Youth Justice has repeatedly declined to state which agencies are responsible for the care of state wards transiting from jail into care.
According to Youth Advocacy Centre chief executive Katherine Hayes, the department may delegate the job to a resi-care provider but ultimately the Department of Child Safety is responsible for the child’s care.
“It’s not a seamless process,” she said.
“Often kids are left without being properly provided for and in one case a worker dropped a young person at an unsafe house on the way to a resi-care home.
“It was a condition of bail that he lived in resi care so they are complicit in that child’s breach of bail.
“It’s not good enough.”
The boy allegedly abandoned at the airport is one of up to 140 children housed in a collection of 73 homes scattered throughout Cairns’ suburbs.
Fresh out of Cleveland, the 15-year-old used $20 he was released with to pay for a taxi to his grandmother’s house.
Founder of Changing Young Lives Perri Conti claimed the boy spent much of the next day at Centrelink signing up for an emergency payment but had no supporting documents from the tax office or Child Safety.

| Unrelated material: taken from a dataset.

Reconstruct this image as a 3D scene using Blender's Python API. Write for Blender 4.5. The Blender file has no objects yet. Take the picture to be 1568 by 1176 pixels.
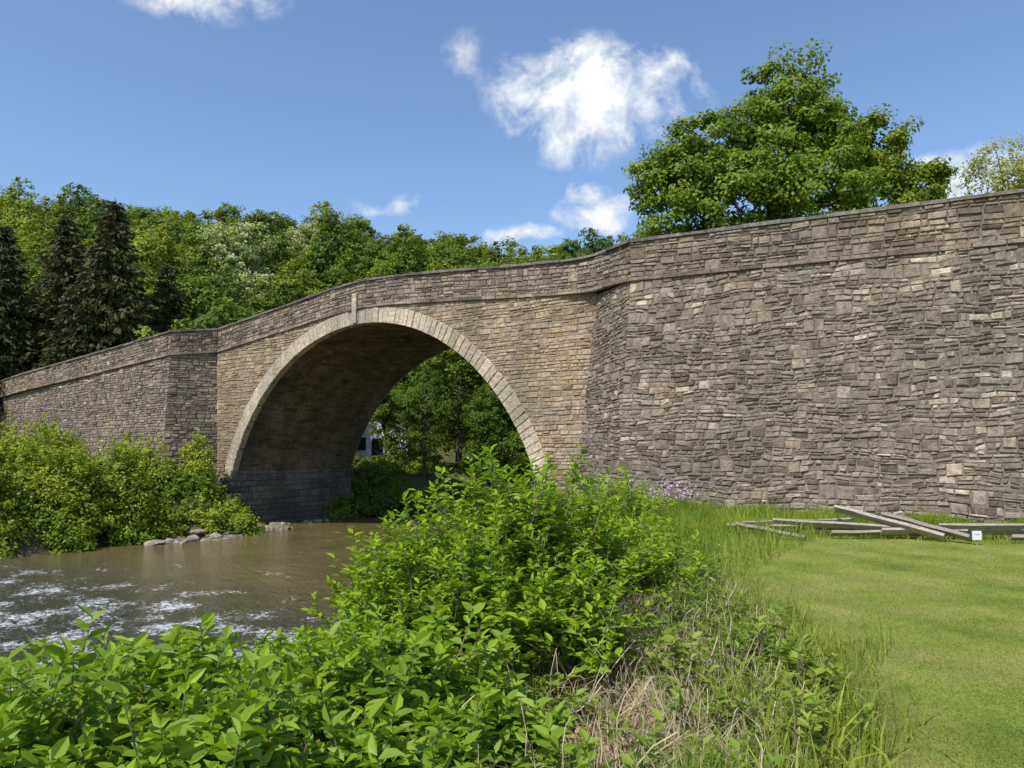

“How can you expect them to get a job when they can’t log into MyGov, they can’t read and write, they can’t get Centrelink and then they go and steal. And we just go around and around,” Ms Conti said.
Youth Advocacy Centre’s Ms Hayes said children ought to be released with Centrelink paperwork completed but understaffed units at Cleveland meant often this didn’t happen.

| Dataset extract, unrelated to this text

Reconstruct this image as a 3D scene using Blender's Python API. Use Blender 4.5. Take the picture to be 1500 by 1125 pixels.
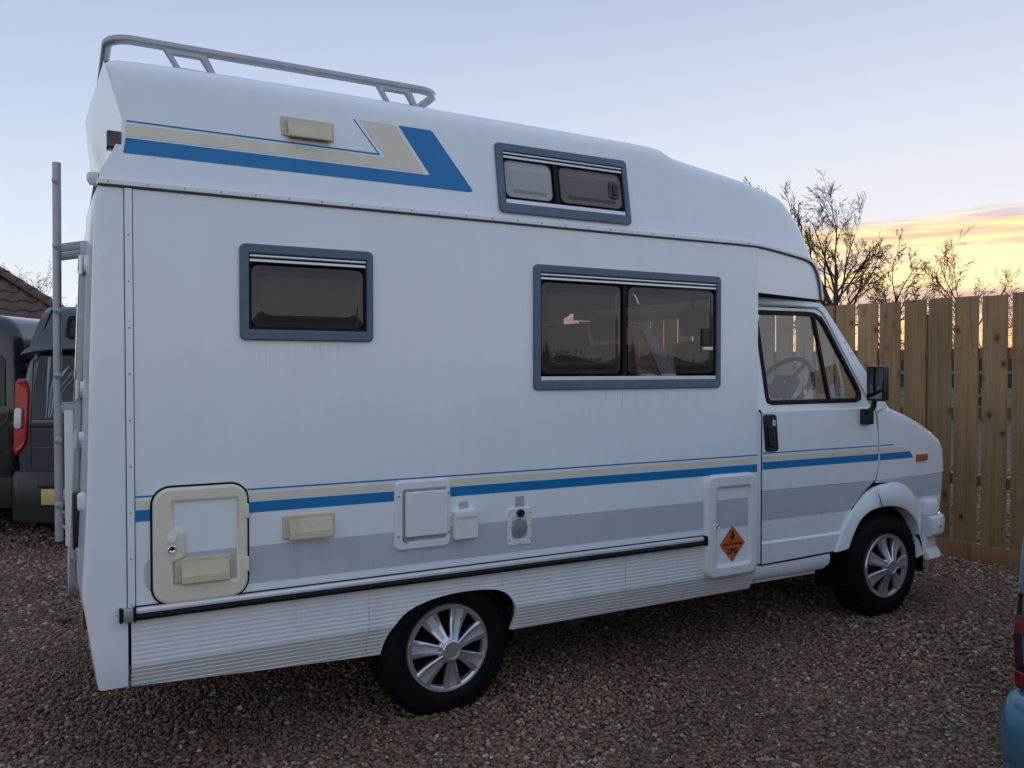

She said no Centrelink support increased the chance of reoffending.
“There seems to be a level of complacency in properly ensuring these kids are properly provided for when exiting detention,” she said.
“It’s a really vital period, and there are 72-hour plans in place but if they are not actioned they are no good.

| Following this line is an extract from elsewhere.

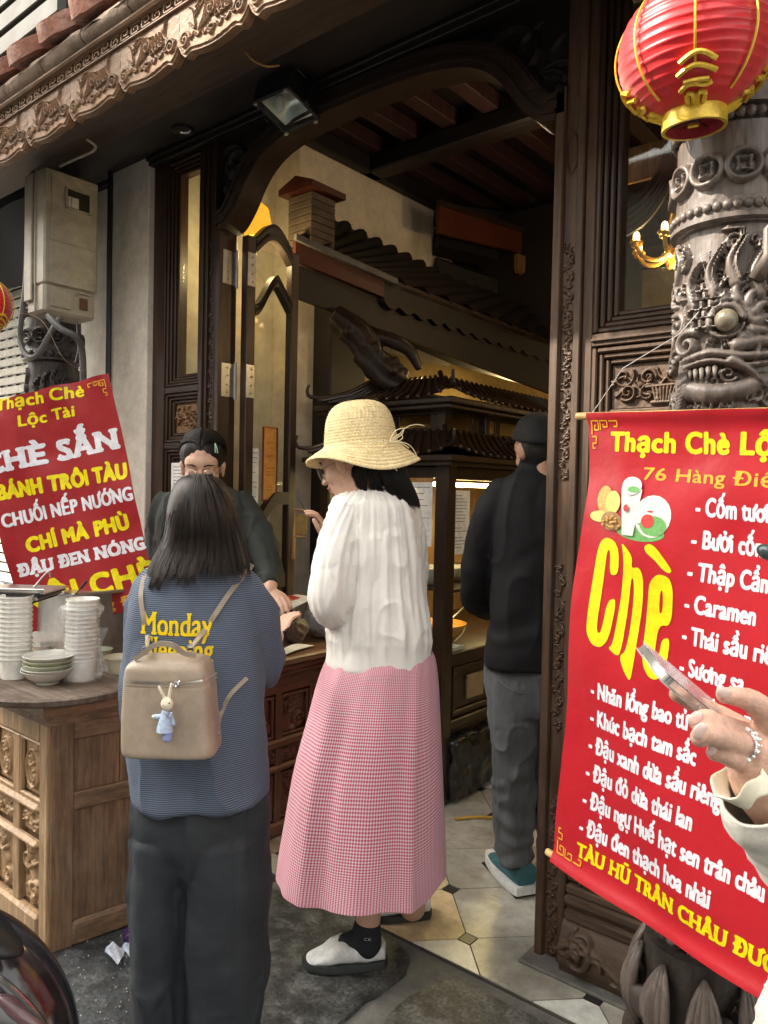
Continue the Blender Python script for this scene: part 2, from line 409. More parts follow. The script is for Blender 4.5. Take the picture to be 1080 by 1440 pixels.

“The relevant departments know this is a problem due to the failure of proper staff at youth detention centres.
“This is not a new problem.”
Government data from 2019/20 shows 56.8 per cent of Queensland children aged between 10 and 16 returned to sentenced supervision in a 12-month period. Although rates have improved since 2014/15 Queensland’s reoffending rates are the highest in the country.
While 80 per cent of juvenile first-time offenders do not subsequently reoffend, once entangled in the system more than 85 per cent of the state’s most serious young criminals reoffend within 12 months, according to government data.
The 15-year-old abandoned at the Cairns Airport has since been busted in a stolen car and is now back behind bars.
Ms Hayes said until out-of-care evolves to provide nurturing and love in a family-like environment similar to the successful Treatment Foster Care Oregon model, disadvantage of state wards will continue.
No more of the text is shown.